Quote the entries word for word. Omit the pictures.

MATERIAL SUPPLIED:
[START]
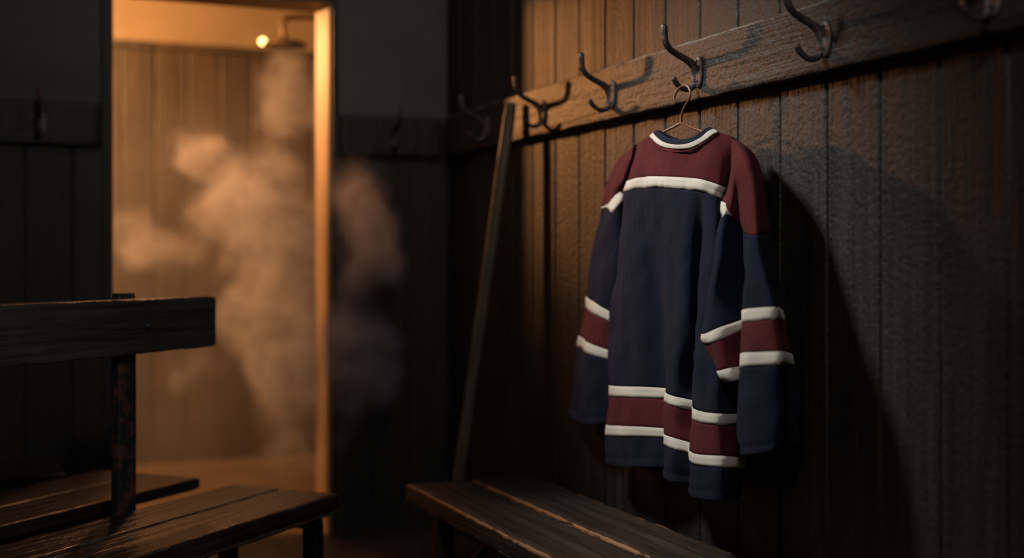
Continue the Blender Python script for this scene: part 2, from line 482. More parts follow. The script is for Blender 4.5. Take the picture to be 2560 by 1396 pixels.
RUST = (.13,.04,.015)
def rail_wear_highlight(nt, colr, tc):  # chipped top edge, with its lit highlight painted into the pale colour
    sp = N(nt, 'ShaderNodeSeparateXYZ', ins={0: tc.outputs['Object']})
    n = N(nt, 'ShaderNodeTexNoise', ins={'Vector': N(nt, 'ShaderNodeMapping', ins={'Vector': tc.outputs['Object'], 'Scale': (40, 12, 40)}).outputs[0], 'Scale': 1.0, 'Detail': 5.0, 'Roughness': .7})
    d = math_(nt, 'SUBTRACT', RZ1-RZ0, sp.outputs[2])
    lim = math_(nt, 'MULTIPLY_ADD', n.outputs[0], .022, -.0065)
    return mix(nt, math_(nt, 'MULTIPLY', math_(nt, 'LESS_THAN', d, lim), .8), colr, (.16,.13,.095))
M_rail = wood('rail_timber', (.009,.0071,.0054), (.0195,.0155,.0115), (.036,.0288,.0216), 'y', .5, pit=.8, wear=rail_wear_highlight,
              stains=[(y-2.0-.012, .047, .020, .045, RUST) for y in (HOOK_Y[3], HOOK_Y[4])])
# right wall rack
rack = tag(empty('coat_rack', (WX, 2.0, RZ0)), 'long weathered brown coat rack board with iron hooks on the plank wall above the jersey', 'coat rack')
bm = bmesh.new()
M = Matrix.Translation((0, -1.3, 0)) @ Matrix(((0,0,1,0),(1,0,0,0),(0,1,0,0),(0,0,0,1)))
add_plank(bm, BY+1.22, RZ1-RZ0, WX-RX-.004, seed=4, rough=.0016, nseg=420, M=M)
rb = obj('board', bm, M_rail, rack)
rb.location = (-.004, -2.0, 0)
hook0 = make_hook(rack)
hook0.location = (RX-WX, HOOK_Y[3]-2.0, -RZ0)
for y in HOOK_Y:
    if y != HOOK_Y[3]: dup_part(hook0, rack, (RX-WX, y-2.0, -RZ0))

def small_rack(x0, x1, hooks, label):
    r = tag(empty('coat_rack', ((x0+x1)/2, BY-.012, RZ0)), label, 'coat rack')
    bm = bmesh.new()
    Mx = Matrix(((1,0,0,x0-(x0+x1)/2),(0,0,1,0),(0,1,0,0),(0,0,0,1)))
    add_plank(bm, x1-x0, RZ1-RZ0, .03, seed=9, M=Mx, nseg=60)
    obj('board', bm, M_back, r)
    for hx in hooks:
        c = dup_part(hook0, r, (hx-(x0+x1)/2, -.03, -RZ0))
        c.rotation_euler = (0, 0, PI/2)
    return r
small_rack(-1.9, DX0-.032, [.19, -.30, -.80], 'dark coat rack on the back wall, far side of the steamy doorway from the jersey')
small_rack(DX1+.024, WX-.035, [1.415], 'short dark coat rack between the lit door jamb and the room corner')

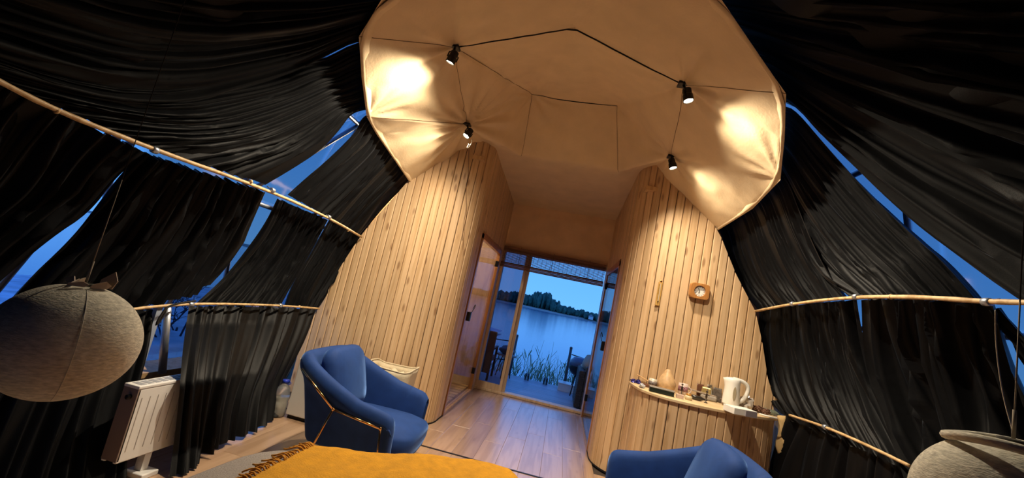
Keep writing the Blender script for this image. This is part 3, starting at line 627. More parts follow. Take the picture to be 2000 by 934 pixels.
[END]
EXERCISE OUTPUT:
Continue the Blender Python script for this scene: part 2, from line 482. More parts follow. The script is for Blender 4.5. Take the picture to be 2560 by 1396 pixels.
RUST = (.13,.04,.015)
def rail_wear_highlight(nt, colr, tc):  # chipped top edge, with its lit highlight painted into the pale colour
    sp = N(nt, 'ShaderNodeSeparateXYZ', ins={0: tc.outputs['Object']})
    n = N(nt, 'ShaderNodeTexNoise', ins={'Vector': N(nt, 'ShaderNodeMapping', ins={'Vector': tc.outputs['Object'], 'Scale': (40, 12, 40)}).outputs[0], 'Scale': 1.0, 'Detail': 5.0, 'Roughness': .7})
    d = math_(nt, 'SUBTRACT', RZ1-RZ0, sp.outputs[2])
    lim = math_(nt, 'MULTIPLY_ADD', n.outputs[0], .022, -.0065)
    return mix(nt, math_(nt, 'MULTIPLY', math_(nt, 'LESS_THAN', d, lim), .8), colr, (.16,.13,.095))
M_rail = wood('rail_timber', (.009,.0071,.0054), (.0195,.0155,.0115), (.036,.0288,.0216), 'y', .5, pit=.8, wear=rail_wear_highlight,
              stains=[(y-2.0-.012, .047, .020, .045, RUST) for y in (HOOK_Y[3], HOOK_Y[4])])
# right wall rack
rack = tag(empty('coat_rack', (WX, 2.0, RZ0)), 'long weathered brown coat rack board with iron hooks on the plank wall above the jersey', 'coat rack')
bm = bmesh.new()
M = Matrix.Translation((0, -1.3, 0)) @ Matrix(((0,0,1,0),(1,0,0,0),(0,1,0,0),(0,0,0,1)))
add_plank(bm, BY+1.22, RZ1-RZ0, WX-RX-.004, seed=4, rough=.0016, nseg=420, M=M)
rb = obj('board', bm, M_rail, rack)
rb.location = (-.004, -2.0, 0)
hook0 = make_hook(rack)
hook0.location = (RX-WX, HOOK_Y[3]-2.0, -RZ0)
for y in HOOK_Y:
    if y != HOOK_Y[3]: dup_part(hook0, rack, (RX-WX, y-2.0, -RZ0))

def small_rack(x0, x1, hooks, label):
    r = tag(empty('coat_rack', ((x0+x1)/2, BY-.012, RZ0)), label, 'coat rack')
    bm = bmesh.new()
    Mx = Matrix(((1,0,0,x0-(x0+x1)/2),(0,0,1,0),(0,1,0,0),(0,0,0,1)))
    add_plank(bm, x1-x0, RZ1-RZ0, .03, seed=9, M=Mx, nseg=60)
    obj('board', bm, M_back, r)
    for hx in hooks:
        c = dup_part(hook0, r, (hx-(x0+x1)/2, -.03, -RZ0))
        c.rotation_euler = (0, 0, PI/2)
    return r
small_rack(-1.9, DX0-.032, [.19, -.30, -.80], 'dark coat rack on the back wall, far side of the steamy doorway from the jersey')
small_rack(DX1+.024, WX-.035, [1.415], 'short dark coat rack between the lit door jamb and the room corner')

Keep writing the Blender script for this image. This is part 3, starting at line 627. More parts follow. Take the picture to be 2000 by 934 pixels.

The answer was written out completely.